AB 2841-Gonzalez Fletcher-D--FAILED. Would increase sick leave accrual to 40 hours by 200th calendar day of employment, and the carryover provision to 40 hours or 5 days.

AB 2946-Kalra-D--FAILED. Would extend the period to file labor law complaints with the DLSE from 6 months to 3 years; and authorize a court to award reasonable attorney's fees to successful whistle blower civil actions.

AB 2334-Thurmond-D-- AMENDED TO REMOVE OPPOSITION. Spot bill, requires employers to submit forms 300A, to Cal/OSHA, only if Fed/OSHA drops their reporting requirements.

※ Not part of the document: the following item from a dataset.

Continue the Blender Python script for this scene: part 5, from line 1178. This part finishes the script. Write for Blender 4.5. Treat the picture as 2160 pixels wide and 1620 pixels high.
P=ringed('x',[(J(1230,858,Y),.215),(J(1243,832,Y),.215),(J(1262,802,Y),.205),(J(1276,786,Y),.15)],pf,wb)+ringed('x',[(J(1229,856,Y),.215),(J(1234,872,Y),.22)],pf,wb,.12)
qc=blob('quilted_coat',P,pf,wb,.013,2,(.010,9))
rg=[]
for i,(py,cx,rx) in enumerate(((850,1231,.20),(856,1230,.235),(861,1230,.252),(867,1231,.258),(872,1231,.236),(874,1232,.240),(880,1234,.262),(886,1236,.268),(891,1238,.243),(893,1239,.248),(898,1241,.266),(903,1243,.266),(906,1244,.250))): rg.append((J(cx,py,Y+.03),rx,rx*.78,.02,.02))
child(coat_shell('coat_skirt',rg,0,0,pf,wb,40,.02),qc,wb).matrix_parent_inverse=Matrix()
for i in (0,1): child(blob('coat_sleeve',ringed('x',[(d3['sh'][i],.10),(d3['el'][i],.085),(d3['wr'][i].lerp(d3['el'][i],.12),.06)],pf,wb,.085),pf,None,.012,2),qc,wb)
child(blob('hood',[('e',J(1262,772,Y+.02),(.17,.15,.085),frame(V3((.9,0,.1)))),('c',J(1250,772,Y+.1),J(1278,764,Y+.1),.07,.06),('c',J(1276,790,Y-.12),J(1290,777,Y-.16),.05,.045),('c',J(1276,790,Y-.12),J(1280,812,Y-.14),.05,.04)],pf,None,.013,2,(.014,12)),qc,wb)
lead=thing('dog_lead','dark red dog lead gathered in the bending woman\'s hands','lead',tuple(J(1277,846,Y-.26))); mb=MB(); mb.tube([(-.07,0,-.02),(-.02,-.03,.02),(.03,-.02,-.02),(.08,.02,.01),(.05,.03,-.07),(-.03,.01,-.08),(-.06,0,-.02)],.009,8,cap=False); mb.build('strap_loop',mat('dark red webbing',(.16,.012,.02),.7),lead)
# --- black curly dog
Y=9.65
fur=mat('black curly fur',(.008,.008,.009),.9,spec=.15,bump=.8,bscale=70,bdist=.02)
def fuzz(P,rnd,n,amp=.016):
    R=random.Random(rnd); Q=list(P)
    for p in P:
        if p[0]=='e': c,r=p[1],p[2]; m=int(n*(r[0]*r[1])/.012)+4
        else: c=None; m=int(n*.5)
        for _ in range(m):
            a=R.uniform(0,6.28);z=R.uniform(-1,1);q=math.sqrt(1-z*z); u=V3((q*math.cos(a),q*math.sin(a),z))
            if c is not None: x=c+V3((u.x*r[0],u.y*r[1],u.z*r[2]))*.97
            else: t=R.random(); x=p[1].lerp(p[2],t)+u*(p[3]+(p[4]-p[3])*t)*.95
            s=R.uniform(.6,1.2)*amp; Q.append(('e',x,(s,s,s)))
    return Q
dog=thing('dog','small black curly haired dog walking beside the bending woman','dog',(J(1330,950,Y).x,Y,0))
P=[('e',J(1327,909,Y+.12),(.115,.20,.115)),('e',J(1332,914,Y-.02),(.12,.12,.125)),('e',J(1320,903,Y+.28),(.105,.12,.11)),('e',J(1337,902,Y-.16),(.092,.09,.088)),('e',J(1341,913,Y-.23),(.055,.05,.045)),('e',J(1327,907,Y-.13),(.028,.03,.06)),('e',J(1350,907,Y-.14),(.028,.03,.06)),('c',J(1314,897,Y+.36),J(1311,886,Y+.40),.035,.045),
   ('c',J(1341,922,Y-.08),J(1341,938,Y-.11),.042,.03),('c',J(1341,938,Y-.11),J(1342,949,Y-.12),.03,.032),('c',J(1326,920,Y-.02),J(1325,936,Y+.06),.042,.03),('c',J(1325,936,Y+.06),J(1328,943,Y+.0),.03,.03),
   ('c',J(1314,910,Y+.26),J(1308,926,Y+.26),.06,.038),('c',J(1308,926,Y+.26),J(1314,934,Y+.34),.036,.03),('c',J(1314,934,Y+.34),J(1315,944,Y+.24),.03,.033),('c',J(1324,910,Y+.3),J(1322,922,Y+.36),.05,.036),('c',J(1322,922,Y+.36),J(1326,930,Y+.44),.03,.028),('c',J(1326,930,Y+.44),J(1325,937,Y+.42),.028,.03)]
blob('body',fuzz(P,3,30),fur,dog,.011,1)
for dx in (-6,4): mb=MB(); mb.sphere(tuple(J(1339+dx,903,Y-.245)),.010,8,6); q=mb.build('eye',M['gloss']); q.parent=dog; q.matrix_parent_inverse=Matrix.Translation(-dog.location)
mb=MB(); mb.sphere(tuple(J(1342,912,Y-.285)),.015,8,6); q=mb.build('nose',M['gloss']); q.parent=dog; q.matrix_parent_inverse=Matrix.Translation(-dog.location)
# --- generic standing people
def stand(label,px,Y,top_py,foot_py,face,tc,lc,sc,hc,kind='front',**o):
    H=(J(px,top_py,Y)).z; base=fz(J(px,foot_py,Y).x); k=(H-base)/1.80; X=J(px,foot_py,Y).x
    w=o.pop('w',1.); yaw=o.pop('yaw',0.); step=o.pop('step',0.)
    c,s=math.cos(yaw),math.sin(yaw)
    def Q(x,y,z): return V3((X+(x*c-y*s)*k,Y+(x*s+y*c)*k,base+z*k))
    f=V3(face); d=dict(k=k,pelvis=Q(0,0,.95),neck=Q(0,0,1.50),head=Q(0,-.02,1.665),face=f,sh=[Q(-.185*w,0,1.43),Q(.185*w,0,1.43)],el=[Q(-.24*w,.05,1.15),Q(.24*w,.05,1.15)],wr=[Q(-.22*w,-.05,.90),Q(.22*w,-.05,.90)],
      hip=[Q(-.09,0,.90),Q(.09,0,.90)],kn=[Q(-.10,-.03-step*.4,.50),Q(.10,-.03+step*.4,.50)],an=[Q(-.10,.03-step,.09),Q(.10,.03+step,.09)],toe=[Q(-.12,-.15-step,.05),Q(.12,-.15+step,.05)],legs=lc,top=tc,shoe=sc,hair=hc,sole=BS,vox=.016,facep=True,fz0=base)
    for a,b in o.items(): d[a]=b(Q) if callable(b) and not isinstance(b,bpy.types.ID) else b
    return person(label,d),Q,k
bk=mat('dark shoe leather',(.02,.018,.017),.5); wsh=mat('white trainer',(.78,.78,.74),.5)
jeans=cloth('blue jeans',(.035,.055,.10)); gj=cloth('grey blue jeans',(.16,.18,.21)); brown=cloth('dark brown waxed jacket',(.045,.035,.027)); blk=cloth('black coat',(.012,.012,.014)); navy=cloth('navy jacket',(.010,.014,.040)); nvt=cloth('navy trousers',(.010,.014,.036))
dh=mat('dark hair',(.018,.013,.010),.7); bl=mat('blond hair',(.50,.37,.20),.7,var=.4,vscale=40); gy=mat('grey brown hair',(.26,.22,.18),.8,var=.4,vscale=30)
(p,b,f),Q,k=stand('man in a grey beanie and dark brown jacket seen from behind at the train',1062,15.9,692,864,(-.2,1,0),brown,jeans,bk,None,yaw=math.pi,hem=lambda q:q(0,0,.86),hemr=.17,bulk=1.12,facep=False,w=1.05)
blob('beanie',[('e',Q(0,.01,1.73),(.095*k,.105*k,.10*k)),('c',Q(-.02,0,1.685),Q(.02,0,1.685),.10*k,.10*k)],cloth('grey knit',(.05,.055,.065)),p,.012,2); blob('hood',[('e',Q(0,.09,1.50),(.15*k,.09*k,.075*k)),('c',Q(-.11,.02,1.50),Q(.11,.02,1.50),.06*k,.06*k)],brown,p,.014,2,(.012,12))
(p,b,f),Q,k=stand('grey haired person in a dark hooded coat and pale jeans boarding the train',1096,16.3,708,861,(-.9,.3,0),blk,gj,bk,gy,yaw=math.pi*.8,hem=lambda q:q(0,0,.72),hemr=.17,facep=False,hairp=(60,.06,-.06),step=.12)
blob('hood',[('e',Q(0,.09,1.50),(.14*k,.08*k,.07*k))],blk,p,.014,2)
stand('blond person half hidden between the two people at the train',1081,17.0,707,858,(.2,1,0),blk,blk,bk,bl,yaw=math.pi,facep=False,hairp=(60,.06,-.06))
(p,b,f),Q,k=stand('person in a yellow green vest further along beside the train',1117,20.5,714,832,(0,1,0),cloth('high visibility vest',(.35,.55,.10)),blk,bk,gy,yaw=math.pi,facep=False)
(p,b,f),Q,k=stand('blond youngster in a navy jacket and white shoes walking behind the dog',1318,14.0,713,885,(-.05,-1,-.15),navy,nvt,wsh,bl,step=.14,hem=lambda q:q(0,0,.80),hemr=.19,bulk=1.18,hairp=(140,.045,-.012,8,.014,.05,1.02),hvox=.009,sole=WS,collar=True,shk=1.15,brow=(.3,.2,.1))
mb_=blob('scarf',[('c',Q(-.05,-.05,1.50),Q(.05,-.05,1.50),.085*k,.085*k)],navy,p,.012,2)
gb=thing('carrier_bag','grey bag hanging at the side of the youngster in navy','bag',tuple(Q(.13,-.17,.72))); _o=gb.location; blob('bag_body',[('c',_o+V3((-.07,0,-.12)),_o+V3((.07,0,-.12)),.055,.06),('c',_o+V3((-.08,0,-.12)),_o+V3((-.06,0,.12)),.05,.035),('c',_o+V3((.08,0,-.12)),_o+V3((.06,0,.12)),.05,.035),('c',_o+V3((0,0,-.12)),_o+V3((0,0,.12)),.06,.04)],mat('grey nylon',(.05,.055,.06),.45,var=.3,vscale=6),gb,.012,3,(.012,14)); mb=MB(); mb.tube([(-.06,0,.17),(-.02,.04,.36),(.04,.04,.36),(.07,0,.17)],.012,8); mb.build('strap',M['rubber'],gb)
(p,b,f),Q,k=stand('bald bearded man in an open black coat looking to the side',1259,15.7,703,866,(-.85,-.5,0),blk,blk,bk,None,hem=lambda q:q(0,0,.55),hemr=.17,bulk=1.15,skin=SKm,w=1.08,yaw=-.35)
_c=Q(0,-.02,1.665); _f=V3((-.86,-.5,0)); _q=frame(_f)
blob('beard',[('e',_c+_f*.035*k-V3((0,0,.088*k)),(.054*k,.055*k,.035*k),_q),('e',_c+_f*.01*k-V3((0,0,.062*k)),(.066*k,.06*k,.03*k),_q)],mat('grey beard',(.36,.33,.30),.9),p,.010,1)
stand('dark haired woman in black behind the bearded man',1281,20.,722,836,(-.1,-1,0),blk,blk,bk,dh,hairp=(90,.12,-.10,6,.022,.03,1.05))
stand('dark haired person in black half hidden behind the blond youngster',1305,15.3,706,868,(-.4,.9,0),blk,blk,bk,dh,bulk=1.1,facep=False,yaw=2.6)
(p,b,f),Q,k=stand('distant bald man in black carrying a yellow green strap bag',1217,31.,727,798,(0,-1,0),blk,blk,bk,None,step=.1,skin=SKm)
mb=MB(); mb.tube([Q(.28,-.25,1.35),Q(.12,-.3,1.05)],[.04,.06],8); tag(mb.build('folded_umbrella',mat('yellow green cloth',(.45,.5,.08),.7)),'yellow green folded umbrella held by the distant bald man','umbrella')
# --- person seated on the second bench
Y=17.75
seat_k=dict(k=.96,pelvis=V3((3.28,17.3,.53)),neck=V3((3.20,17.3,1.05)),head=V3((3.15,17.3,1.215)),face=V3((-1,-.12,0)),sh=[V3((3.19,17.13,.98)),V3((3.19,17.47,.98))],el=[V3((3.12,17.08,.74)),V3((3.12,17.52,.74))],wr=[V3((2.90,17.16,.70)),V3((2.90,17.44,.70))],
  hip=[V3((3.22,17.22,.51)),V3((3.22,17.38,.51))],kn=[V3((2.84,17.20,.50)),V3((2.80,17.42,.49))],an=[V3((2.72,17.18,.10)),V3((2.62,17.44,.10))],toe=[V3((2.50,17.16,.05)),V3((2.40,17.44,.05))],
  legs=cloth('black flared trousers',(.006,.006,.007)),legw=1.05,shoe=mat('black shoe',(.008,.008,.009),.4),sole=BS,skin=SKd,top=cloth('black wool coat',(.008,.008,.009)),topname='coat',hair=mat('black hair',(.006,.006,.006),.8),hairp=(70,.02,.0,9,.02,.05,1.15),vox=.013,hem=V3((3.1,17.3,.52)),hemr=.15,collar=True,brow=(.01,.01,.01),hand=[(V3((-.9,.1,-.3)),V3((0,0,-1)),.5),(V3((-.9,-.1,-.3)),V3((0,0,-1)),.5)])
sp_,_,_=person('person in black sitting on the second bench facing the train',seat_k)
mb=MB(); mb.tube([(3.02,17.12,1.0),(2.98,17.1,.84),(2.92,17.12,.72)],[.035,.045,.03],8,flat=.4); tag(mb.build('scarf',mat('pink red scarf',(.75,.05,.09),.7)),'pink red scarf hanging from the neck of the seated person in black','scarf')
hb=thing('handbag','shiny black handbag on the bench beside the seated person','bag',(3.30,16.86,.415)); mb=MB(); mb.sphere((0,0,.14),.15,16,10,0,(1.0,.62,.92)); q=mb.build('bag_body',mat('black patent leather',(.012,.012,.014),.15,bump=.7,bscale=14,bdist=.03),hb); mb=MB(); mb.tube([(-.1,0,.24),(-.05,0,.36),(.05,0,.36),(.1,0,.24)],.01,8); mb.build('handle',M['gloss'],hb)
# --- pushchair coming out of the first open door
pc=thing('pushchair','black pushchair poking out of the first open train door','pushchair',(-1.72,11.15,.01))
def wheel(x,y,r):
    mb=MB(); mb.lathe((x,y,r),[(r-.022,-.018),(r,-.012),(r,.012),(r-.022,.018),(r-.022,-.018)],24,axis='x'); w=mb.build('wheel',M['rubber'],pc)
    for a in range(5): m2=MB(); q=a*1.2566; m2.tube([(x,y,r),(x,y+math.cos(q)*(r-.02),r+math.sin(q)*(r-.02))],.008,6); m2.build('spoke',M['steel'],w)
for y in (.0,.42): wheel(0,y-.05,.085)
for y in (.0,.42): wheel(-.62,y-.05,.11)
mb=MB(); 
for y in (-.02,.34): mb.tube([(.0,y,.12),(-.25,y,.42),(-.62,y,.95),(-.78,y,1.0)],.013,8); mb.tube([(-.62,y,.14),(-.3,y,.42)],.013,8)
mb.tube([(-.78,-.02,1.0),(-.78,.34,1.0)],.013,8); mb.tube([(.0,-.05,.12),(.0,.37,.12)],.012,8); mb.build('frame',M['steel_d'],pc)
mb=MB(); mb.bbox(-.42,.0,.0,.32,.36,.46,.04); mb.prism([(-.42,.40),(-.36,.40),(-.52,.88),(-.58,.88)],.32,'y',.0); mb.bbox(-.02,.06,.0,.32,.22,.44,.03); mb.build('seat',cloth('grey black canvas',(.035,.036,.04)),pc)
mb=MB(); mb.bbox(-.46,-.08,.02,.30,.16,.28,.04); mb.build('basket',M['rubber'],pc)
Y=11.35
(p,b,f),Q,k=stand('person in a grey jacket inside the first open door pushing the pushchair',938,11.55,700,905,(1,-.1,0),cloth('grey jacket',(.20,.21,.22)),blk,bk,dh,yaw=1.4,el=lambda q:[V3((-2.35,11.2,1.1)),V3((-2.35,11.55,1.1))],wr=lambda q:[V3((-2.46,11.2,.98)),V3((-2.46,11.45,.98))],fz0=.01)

SB 1284-Jackson-D-- PASSED. Would require by 9-30-2019, and 9-30 every year thereafter, an employer with 100 or more employees to submit a pay data report to the DIR. The report will show by job category, the numbers by race, ethnicity, and sex. 

Other Failed Bills
AB 2379- Bloom-D-- FAILED. This bill would have required that new clothing made from fabric that is composed of more than 50% synthetic material bear a conspicuous label that is visible to the consumer at the point of sale, in the form of a sticker, hang tag, or any other label type, with specified information, including a statement that the garment sheds plastic microfibers when washed. It also would have extended liability onto retailers of these fabrics in the event that they are being sold without the label. The bill failed to garner the necessary 41 votes to move, and it failed.
 
The biggest highlight this week is the California Primary Election (Highlights below) although there is still action in the Capitol, including the Budget Conference Committee meetings.California's budget must be completed by June 15th, however, due to Proposition 54 restrictions of having a bill in print for 72 hours before a final vote, in reality the budget must be wrapped up on June 12th.  

Beyond the budget, now that the first house deadline has come and passed, committee hearings can now begin on the bills that have survived.